Two issues that I have
1) It makes Tainted and Finite Life a really nasty combo. Perhaps too nasty
2) I think it is actually simpler if Tainted had no interaction with Finite Life and that the removal of the condition was not affected by Finite Life.
In regards to it then not being as effective against creatures with Finite Life, that would, at least to me, be consistent with what the condition is meant to be. Its difficult to taint something that can't be effected by healing.
I'll have to defer to you on the power level issue; I haven't played as Damage over Time Warlock or played against Necro at all, so I have no real way to judge. You're right that it's a potential combo, but it's not that good with the two tainted cards I've seen so far.
Drain Soul is terrible with Deathlock, because you don't get any of the life gain. The combo with the Spider is okay? The spider doesn't seem like it fits any current Nature book archatypes that would want to give up healing, but maybe a Dark book that currently plays Basilisk might want it.
The situation I'm imagining is a Necro with a creature that taints and does damage, and also a Deathlock. Against an opposing Wizard, neither the taints or the damage are likely to be healable. If the wizard packs a wand of healing, though, the damage won't be healable, and the taints ... might be? Priestess, of course, is a special case.
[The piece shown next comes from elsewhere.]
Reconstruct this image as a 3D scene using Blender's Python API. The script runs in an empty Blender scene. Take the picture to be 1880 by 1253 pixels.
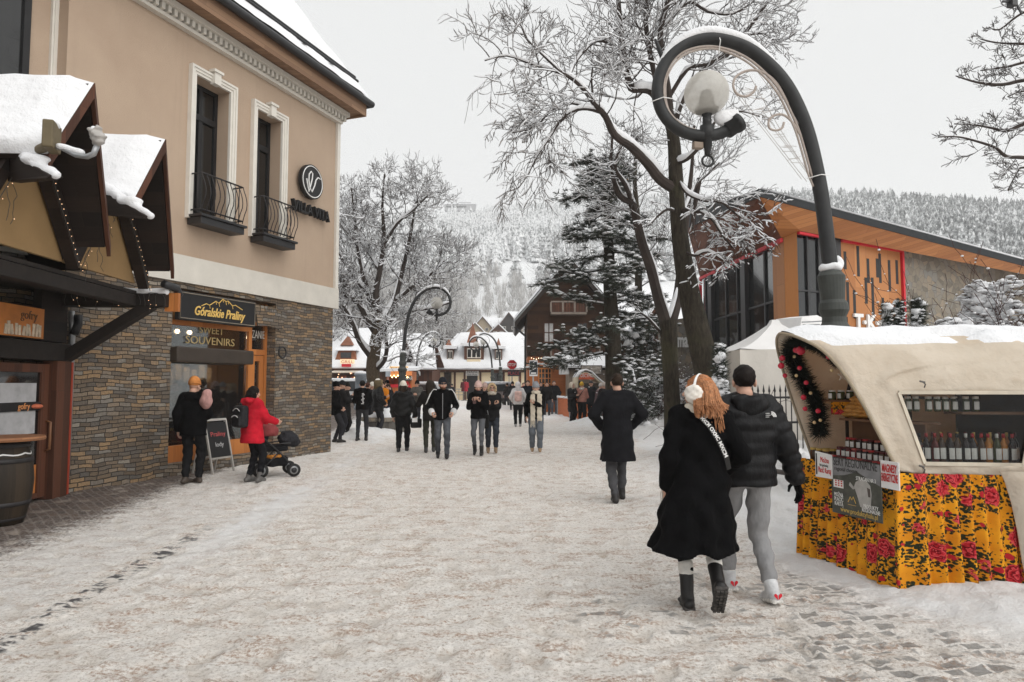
import bpy,math,random
import numpy as np
from mathutils import Vector,Matrix
# ------------------------------------------------------------------ camera, sky, light
scn=bpy.context.scene
COL=scn.collection
R=math.radians
CAMZ=1.65
FPX=24.0/36.0*1880
TILT=math.atan((705-626.5)/FPX)
cd=bpy.data.cameras.new("camera");cam=bpy.data.objects.new("camera",cd);COL.objects.link(cam)
cd.lens=24;cd.sensor_width=36;cd.clip_start=0.05;cd.clip_end=6000
cam.location=(0,0,CAMZ);cam.rotation_euler=(R(90)+TILT,0,0)
scn.camera=cam
SUN_EL,SUN_ROT=R(42),R(135)      # behind the camera on the right, above the cloud
w=bpy.data.worlds.new("World");scn.world=w;w.use_nodes=True
nt=w.node_tree;nt.nodes.clear()
o_=nt.nodes.new("ShaderNodeOutputWorld");bg=nt.nodes.new("ShaderNodeBackground")
sky=nt.nodes.new("ShaderNodeTexSky");sky.sky_type='NISHITA';sky.sun_disc=False
sky.sun_elevation=SUN_EL;sky.sun_rotation=SUN_ROT;sky.dust_density=4;sky.air_density=1.0
hs=nt.nodes.new("ShaderNodeHueSaturation");hs.inputs["Saturation"].default_value=0.0
mx=nt.nodes.new("ShaderNodeMix");mx.data_type='RGBA';mx.inputs[0].default_value=0.92
mx.inputs[7].default_value=(7.7,7.8,7.8,1)      # even cloud cover in front of the blue
nt.links.new(sky.outputs[0],hs.inputs["Color"]);nt.links.new(hs.outputs[0],mx.inputs[6])
nt.links.new(mx.outputs[2],bg.inputs["Color"]);bg.inputs["Strength"].default_value=0.096
nt.links.new(bg.outputs[0],o_.inputs["Surface"])
sd=bpy.data.lights.new("sun",'SUN');sun=bpy.data.objects.new("sun",sd);COL.objects.link(sun)
sd.energy=1.5;sd.angle=R(70);sd.color=(1,0.965,0.92)
sun.rotation_euler=(R(90)-SUN_EL,0,math.pi-SUN_ROT)
scn.view_settings.view_transform='Standard';scn.view_settings.look='None'
scn.view_settings.exposure=0.28;scn.view_settings.gamma=1
scn.cycles.max_bounces=6;scn.cycles.diffuse_bounces=3;scn.cycles.glossy_bounces=3
scn.cycles.transmission_bounces=4;scn.cycles.transparent_max_bounces=8;scn.cycles.volume_bounces=2
scn.cycles.use_denoising=True
# ------------------------------------------------------------------ photograph pixel -> point in the place
CT,ST=math.cos(TILT),math.sin(TILT)
def P(px,py,Y):
 xc=(px-940)/FPX;yc=(626.5-py)/FPX
 k=Y/(CT-yc*ST)
 return Vector((xc*k,Y,CAMZ+(ST+yc*CT)*k))
def G(px,py,z=0.0):
 xc=(px-940)/FPX;yc=(626.5-py)/FPX
 k=(z-CAMZ)/(ST+yc*CT)
 return Vector((xc*k,(CT-yc*ST)*k,z))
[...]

My suspicion is that "compatable" Deathlock would make Tainted as good as Deathlock makes damage. If Tainted is priced more cheaply than damage, I can see how that might be a problem.
To put it another way, Deathlock already makes normal damage better than vanilla Tainted (mostly. Tainted ignores armor, but is a poison effect.). If it Deathlock also brings Tainted "up to par," is that too good?
Of course, it's possible that Deathlock is the problem card, not the tainted mechanic, but we've never had the tools to make it matter, before. I mention this because it seems like Deathlock makes Bleed as good as Deathlock makes Rot, and that's a clear power upgrade that's more likely to be a balance problem. (Not saying it is, just that it seems more powerful.)
As for your second point... man, I don't know. I would expect that a card that prevents me from gaining life would, in all cases, prevent my life from going up. Maybe I just have that expectation from playing too much MtG?